The report will be available in both English and Chinese with full analysis and data available via a written report and supplementary website. This will facilitate access to the China EPI as a valuable resource for Chinese policymakers, international organizations, and the general public alike. The goal of this project is not merely to produce a report, but to build a foundation for more quantitative and systematic analysis of environmental policy. It will allow the government not only to see which provincial practices work and which do not, but also to see which practices are the most effective. This joint effort has the potential of giving national and provincial-level policymakers, the capacity to make real and effective changes to China's environmental management.

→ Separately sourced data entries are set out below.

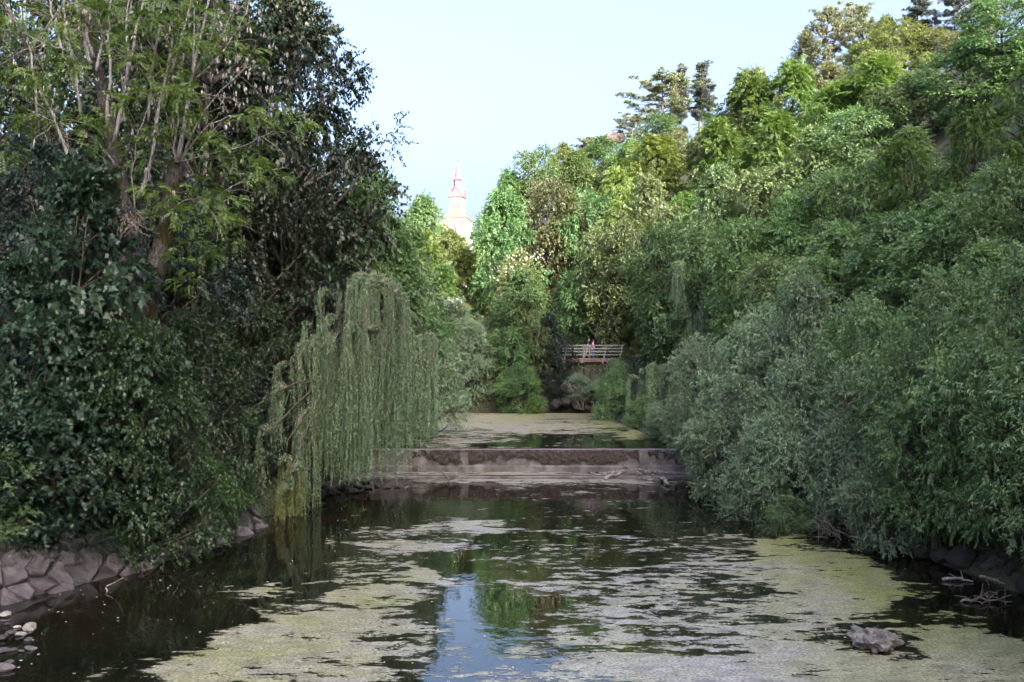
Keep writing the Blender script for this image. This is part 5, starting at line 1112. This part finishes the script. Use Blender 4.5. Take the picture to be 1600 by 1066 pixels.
for q in range(4):
    r_ = q * math.pi / 2
    def rot(o): o.rotation_euler = (0, 0, r_)
    mb = MB(); mb.prism([(-hw * .95, Z(308.5) + .25), (hw * .95, Z(308.5) + .25), (0, Z(296))], -hw - .12, -hw + 1.2); o = new_obj('gable', mb.mesh('gable', M['white_wall']), ch); rot(o)
    for sg in (-1, 1):
        mb = MB(); mb.prism([(sg * hw * 1.18, Z(309.5)), (0, Z(295.0)), (0, Z(293.8)), (sg * hw * 1.22, Z(308.6))], -hw - .4, -.2); o = new_obj('gable_roof', mb.mesh('gable_roof', M['spire']), ch); rot(o)
        x = sg * .72; w2 = .42; n = 8; top = Z(319)
        arch = [(x - w2, Z(327.5)), (x + w2, Z(327.5))] + [(x + w2 * math.cos(a_), top + w2 * math.sin(a_)) for a_ in np.linspace(0, math.pi, n)]
        mb = MB(); mb.prism(arch, -hw - .05, -hw + .15); o = new_obj('belfry_window', mb.mesh('belfry_window', M['opening']), ch); rot(o)
        arch2 = [(x - w2 - .15, Z(327.5)), (x - w2, Z(327.5))] + [(x - w2 * math.cos(a_), top + w2 * math.sin(a_)) for a_ in np.linspace(0, math.pi, n)] + [(x + w2, Z(327.5)), (x + w2 + .15, Z(327.5))] + [(x + (w2 + .15) * math.cos(a_), top + (w2 + .15) * math.sin(a_)) for a_ in np.linspace(0, math.pi, n)]
        mb = MB(); mb.prism(arch2, -hw - .14, -hw + .05); o = new_obj('window_surround', mb.mesh('window_surround', M['trim']), ch); rot(o)
mb = MB(); mb.lathe([(hw * 1.30, Z(307.5)), (1.9, Z(297)), (1.45, Z(293))], 8, (0, 0, 0), math.pi / 8); new_obj('spire_skirt', mb.mesh('spire_skirt', M['spire']), ch)
mb = MB(); mb.lathe([(1.25, Z(294)), (1.2, Z(281))], 8, (0, 0, 0), math.pi / 8); new_obj('lantern', mb.mesh('lantern', M['spire']), ch)
for q in range(4):
    a_ = q * math.pi / 2; mb = MB(); mb.prism([(-.35, Z(292)), (.35, Z(292)), (.35, Z(285)), (0, Z(283)), (-.35, Z(285))], -1.22, -1.0); o = new_obj('lantern_opening', mb.mesh('lantern_opening', M['white_wall']), ch); o.rotation_euler = (0, 0, a_)
    mb = MB(); mb.prism([(-1.15, Z(281.5)), (1.15, Z(281.5)), (0, Z(274))], -1.35, -.2); o = new_obj('lantern_gable', mb.mesh('lantern_gable', M['spire']), ch); o.rotation_euler = (0, 0, a_)
mb = MB(); mb.lathe([(1.12, Z(281)), (.75, Z(274)), (.06, Z(254))], 8, (0, 0, 0), math.pi / 8); new_obj('spire', mb.mesh('spire', M['spire']), ch)
mb = MB(); mb.box(-.07, .07, -.07, .07, Z(254.5), Z(249)); mb.box(-.42, .42, -.06, .06, Z(251.6), Z(251)); new_obj('cross', mb.mesh('cross', M['iron']), ch)
# nave end with a hipped roof in front of the tower
nx, ny, nw, nl = 1.9, -9.5, 3.55, 6.5; zr, zt_ = Z(348.5), Z(333)
mb = MB(); mb.box(nx - nw, nx + nw, ny - 4.5, -hw + .3, -1, zr); new_obj('nave_wall', mb.mesh('nave_wall', M['white_wall']), ch)
mb = MB(); mb.add([(nx - nw - .4, ny - 4.9, zr), (nx + nw + .4, ny - 4.9, zr), (nx + nw + .4, -hw, zr), (nx - nw - .4, -hw, zr), (nx, ny - 1.2, zt_), (nx, -hw, zt_)], [(0, 1, 4), (1, 2, 5, 4), (3, 0, 4, 5), (2, 3, 5), (3, 2, 1, 0)]); new_obj('nave_roof', mb.mesh('nave_roof', M['tile']), ch)
for x in (-2.2, 0, 2.2):
    mb = MB(); mb.prism([(nx + x - .45, zr - 3.4), (nx + x + .45, zr - 3.4), (nx + x + .45, zr - 1.2), (nx + x, zr - .7), (nx + x - .45, zr - 1.2)], ny - 4.56, ny - 4.4); new_obj('nave_window', mb.mesh('nave_window', M['opening']), ch)
YHs = 300.; s2 = YHs / FPX; hx = (675 - 800) * s2; hzb = gz(hx, YHs); zz = lambda y: CAMZ + (HY - y) * s2 - hzb
ho = empty('house', (hx, YHs, hzb), 'pale low-roofed house left of the church among the trees', 'house')
mb = MB(); mb.box(-2.6, 3.2, -3, 4, -1, zz(353)); new_obj('wall', mb.mesh('house_wall', M['white_wall']), ho)
mb = MB(); mb.add([(-3, -3.4, zz(353)), (3.6, -3.4, zz(353)), (3.6, 4.4, zz(353)), (-3, 4.4, zz(353)), (-2.2, .5, zz(345)), (2.8, .5, zz(345))], [(0, 1, 5, 4), (2, 3, 4, 5), (1, 2, 5), (3, 0, 4), (3, 2, 1, 0)]); rf = new_obj('roof', mb.mesh('house_roof', plain_mat('pale_roof', (.62, .60, .56), .7)), ho)
mb = MB(); mb.box(3.9, 4.6, .2, .9, zz(351), zz(342)); new_obj('chimney', mb.mesh('chimney', M['tile']), rf)
for x in (-1.2, .6, 2.2):
    mb = MB(); mb.box(x - .4, x + .4, -3.06, -2.9, zz(353) - 2.4, zz(353) - .9); new_obj('window', mb.mesh('house_window', M['opening']), ho)
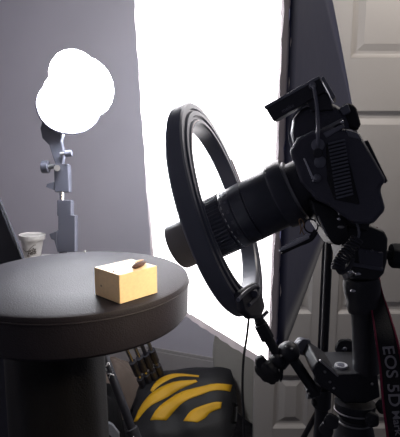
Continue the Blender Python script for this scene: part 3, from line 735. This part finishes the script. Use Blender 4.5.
stripe([(184, 423), (191, 414), (201, 408), (213, 404), (222, 403)], [(198, 425), (205, 420), (210, 414), (216, 411), (221, 409)])

# folded stand legs behind the table: three bright tubes with black clamps
fs_ = thing('folded_stand', 'folded metal stand legs with black clamps lying behind the striped sandbag', 'stand', V((P(150, 385, 1.75).x, P(150, 385, 1.75).y, 0)))
for k, (xa, ya, xb, yb, m_) in enumerate(((124, 343, 146, 392, 'chrome'), (132, 340, 152, 389, 'chrome'), (139, 338, 158, 386, 'plastic'), (146, 336, 163, 380, 'steel'))):
    a_, b_ = P(xa, ya, 1.86 + .01 * k), P(xb, yb, 2.02 + .01 * k); dd_ = (b_ - a_).normalized()
    MB().cyl(a_ - dd_ * .25, b_ - dd_ * ((b_.z - .010) / dd_.z), .0085).build('tube', m_, fs_)
    for (f0, f1) in ((.36, .62), (.70, .97)):
        MB().cyl(a_.lerp(b_, f0 - .02 * k), a_.lerp(b_, f1 - .02 * k), .0165, seg=10).build('clamp', 'plastic', fs_, bevel=.002)
# strut of a tripod leg with lettering
a_, b_ = P(103, 352, 1.12), P(133, 432, 1.10)
dirl = (b_ - a_).normalized(); top_ = a_ - dirl * .10; 
kk = (0.012 - b_.z) / dirl.z; bot_ = b_ + dirl * kk
tl = thing('monopod', 'slanted black monopod with white lettering under the table rim', 'monopod', bot_ - UP * .012)
MB().cyl(top_, b_, .0105).build('upper_tube', 'tripodm', tl)
MB().cyl(b_ - dirl * .01, b_ + dirl * .03, .015, seg=12).build('leg_lock', 'rubber', tl, bevel=.002)
MB().sphere(b_ + dirl * .008 + D3(0, 0, .014), .003, seg=10).build('rivet', 'chrome', tl)
MB().cyl(b_, bot_, .0085).build('lower_tube', 'tripodm', tl)
tz = D3(.1, 0, 1); tz = (tz - dirl * tz.dot(dirl)).normalized(); ty = tz.cross(dirl); ty = ty
o_ = P(107.2, 362, 1.12) - P(107.2, 362, 1.12) + a_ + dirl * ((P(107.2, 361.5, 1.12) - a_).dot(dirl))
def legtxt(x, y, z):
    ang_ = (y - .0065) / .0105
    return o_ + dirl * x + (tz * math.cos(ang_) + ty * math.sin(ang_)) * (.0107 + z)
textmesh('SLIK', .0205, legtxt, 'lettering', 'white', tl, .0003)

# beige cloth heap / paper behind the table
def heap(name, cx, cy, rx_, ry_, h_, m, label, cat, seed=1, flat=1.0, zb_=0):
    rnd = random.Random(seed); ph = [rnd.random() * 6 for _ in range(6)]; vs = []; fs = []; na, nr_ = 48, 14
    for j in range(nr_ + 1):
        r = j / nr_
        for k in range(na):
            a = 2 * math.pi * k / na; w = 1 + .10 * math.sin(3 * a + ph[0]) + .06 * math.sin(7 * a + ph[1])
            z = h_ * (1 - r ** 3.2) * (1 + .10 * math.sin(4 * a + 5 * r + ph[2]) + .07 * math.sin(9 * a + ph[3]) * r) 
            vs.append(V((cx + math.cos(a) * rx_ * r * w, cy + math.sin(a) * ry_ * r * w, zb_ + max(z, .003))))
    for j in range(nr_):
        for k in range(na): fs.append((j * na + k, j * na + (k + 1) % na, (j + 1) * na + (k + 1) % na, (j + 1) * na + k))
    return tag(MB().add(vs, fs).build(name, m, ang=50, sub=1), label, cat)
c = P(118, 378, 1.95)
heap('cloth_bundle', c.x - .10, 2.10, .20, .13, .24, 'beige', 'rumpled beige cloth bundle on the floor beneath the table', 'cloth', 3)
heap('equipment_bag', -.42, 1.80, .10, .13, .27, 'skirt', 'slumped black fabric bag on the floor left of the striped sandbag', 'bag', 5)
# round pale reflector leaning behind door edge
rc = V((.41, 1.95, .35)); rax = V((-.10, -1, .25)).normalized()
rf = thing('reflector_disc', 'pale grey round collapsible reflector leaning against the door edge', 'reflector', V((rc.x, rc.y, 0)))
MB().lathe(rc, rax, [(0, 0), (.001, .18), (.002, .345), (-.002, .345), (-.001, 0)], 72).build('fabric', 'greycloth', rf)
torus(MB(), rc, rax, .348, .005, 72).build('hoop', 'greycloth', rf)
# pale printed card standing by the monopod's foot
tps = [P(x, y, 1.60) for x, y in ((96, 419), (103, 421), (112, 425), (119, 434))]
cpn = thing('printed_card', 'pale grey card with a black curved stripe low between table base and monopod', 'card', V((tps[1].x, tps[1].y, 0)))
MB().prism(tps + [V((tps[-1].x, tps[-1].y, .001)), V((tps[0].x, tps[0].y, .001))], V((0, .012, 0))).build('sheet', 'greybag', cpn, bevel=.001)
MB().tube(smoothpath([P(x, y, 1.595) for x, y in ((96, 427), (103, 431), (110, 437), (114, 444))], 5), .0045, 6).build('black_stripe', 'nylon', cpn)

Like the global EPI, the comparative analysis offered by the China Environmental Performance Index will facilitate tracking trends, identifying leaders and laggards, and highlighting "best practices." The China EPI will provide a comprehensive, data-driven assessment of the broader spectrum of Chinese environmental challenges which will help the Chinese government effectively address the most pressing environmental concerns, set priorities for allocation of resources, and build a practical framework for sustainable development in the future.